Editorial do Jornal do Commercio (PE), em 25.03.2011
Costuma-se dizer que decisão judicial não se discute, cumpre-se. No caso da Lei da Ficha Limpa, porém, fica um grande espaço para discussão, por vários motivos. Um deles é numérico, o placar do Supremo Tribunal Federal (STF) no julgamento da validade, ou não, da lei para as eleições de 2010. Seis votos pela não validade, contra cinco pela validade, não caracterizam um princípio jurídico sólido, mas o exercício de opiniões. Quem acompanhou a votação pela TV do Judiciário ouviu vigorosos argumentos, de um lado e de outro, num magnífico exercício de hermenêutica – ciência de interpretação de textos –, sem o rigor das ciências exatas.
Assim, não se pode tirar dessa decisão do STF nenhuma conclusão apressada nem deve haver o desespero que tomou as multidões com a recusa das Diretas Já. Mas é importante, sim, que persista a indignação da sociedade, manifestada através de entidades que representam todos os segmentos do povo brasileiro, inclusive da magistratura, posto que uma das vozes que mais condenaram a presença dos políticos com fichas sujas no poder foi a Associação dos Magistrados Brasileiros, com o eco de entidades estaduais e das mais intransigentes fiscalizadoras da probidade administrativa, como a Associação dos Juízes para a Democracia.
Ficou acertado, com a decisão de parte dos ministros do Supremo, que honestidade na política só a partir de 2012. Não é o fim do mundo, como se costuma dizer quando se procura atenuar golpes que incomodam e ferem. Mas ficam no ar perguntas que poderão ser remetidas, no futuro próximo, aos mesmos magistrados. Por exemplo: Nas eleições municipais de 2012 todos os candidatos e todas as candidatas estarão com fichas limpas? Valerá a sujeira anterior às eleições de 2010, ou a que foi constatada entre uma e outra eleição? Essas são possibilidades que podem levar a novos exercícios de hermenêutica e aí é que mora o perigo quando se trata de avaliar o caráter brasileiro, pois alimenta a fama que temos de uma sociedade com muita corrupção no poder.
Por isso é justo e compreensível que a decisão do STF tenha das pessoas comuns, não togadas, o mesmo tratamento que teve entre os ministros: o direito de ser contra ou a favor. Deve prevalecer, contudo, a certeza de que nenhum dos membros do Supremo Tribunal Federal admite a corrupção no poder. O que ali houve foi a liturgia do entendimento de uma questão, muito diferente da forma com que o povo a vê e interpreta. Abstraídas as firulas jurídicas, é mais do que certo que não pode existir na consciência de um magistrado a aprovação à desonestidade como prática de poder.

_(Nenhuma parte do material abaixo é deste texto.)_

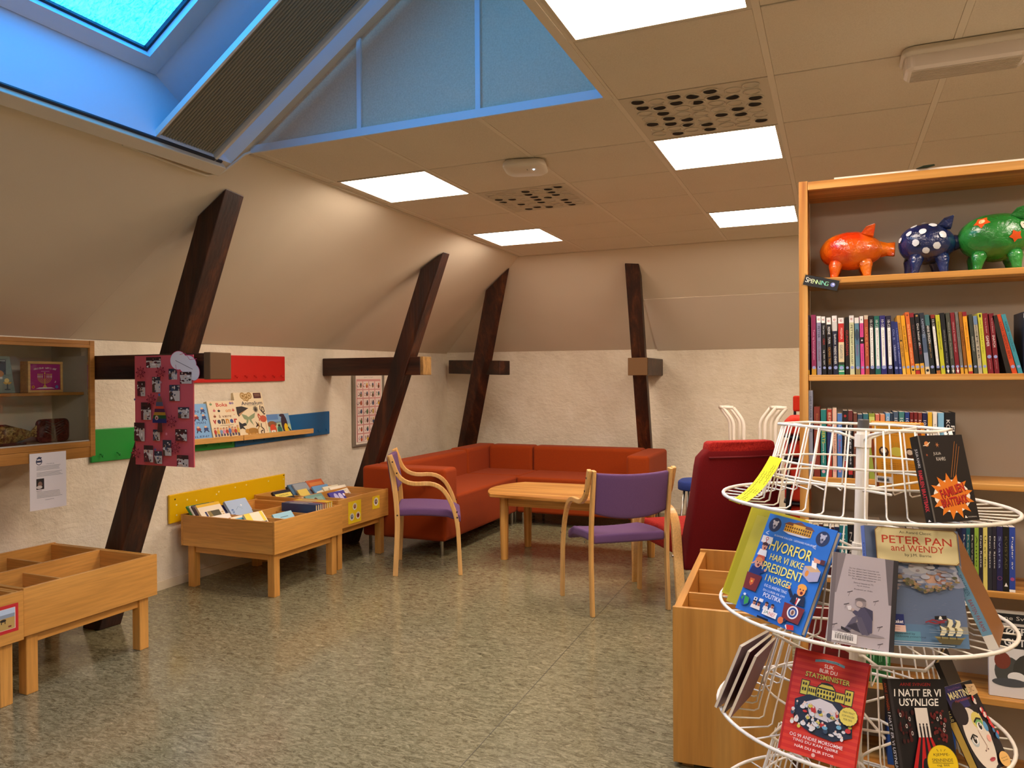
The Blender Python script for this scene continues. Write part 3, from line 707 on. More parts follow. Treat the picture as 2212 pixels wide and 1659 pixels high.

A condenação ampla, geral e irrestrita de todo e qualquer político desonesto deve ser a perspectiva para já e não apenas para tal ou qual eleição. Porque o que incomoda à nacionalidade é a tolerância, expressões inaceitáveis como “rouba mas faz”, é constatar que somos vistos lá fora – a partir da avaliação de momentos como foi a discussão e aprovação da Lei da Ficha Limpa e agora –, como um Estado em que a corrupção está enraizada no poder.
Assim, entendemos que é fundamental ver a decisão do STF como um capítulo em um processo de depuração que começou com a mobilização da sociedade e a transformação de sua vontade em um projeto de lei. Essa é a mais poderosa expressão de uma democracia. O povo que foi capaz de dizer a seus representantes no Congresso o que deveriam legislar em matéria de probidade administrativa, sobre incapacidade eleitoral, pode e deve ser capaz de instituir uma nova pedagogia: a da decência no exercício do poder. Uma pedagogia que deve começar no ensino fundamental. Quando a cultura da ficha limpa chegar a nossas escolas como disciplina obrigatória, bastará o percurso de uma geração para se depurar o caráter brasileiro de expressões como aquela do “rouba mas faz”. Só então teremos como uma cultura nacional a capacidade de ver o dirigente público que rouba em função do cargo com o mesmo desprezo e o mesmo rigor jurídico com que vemos hoje o assaltante que mata para roubar.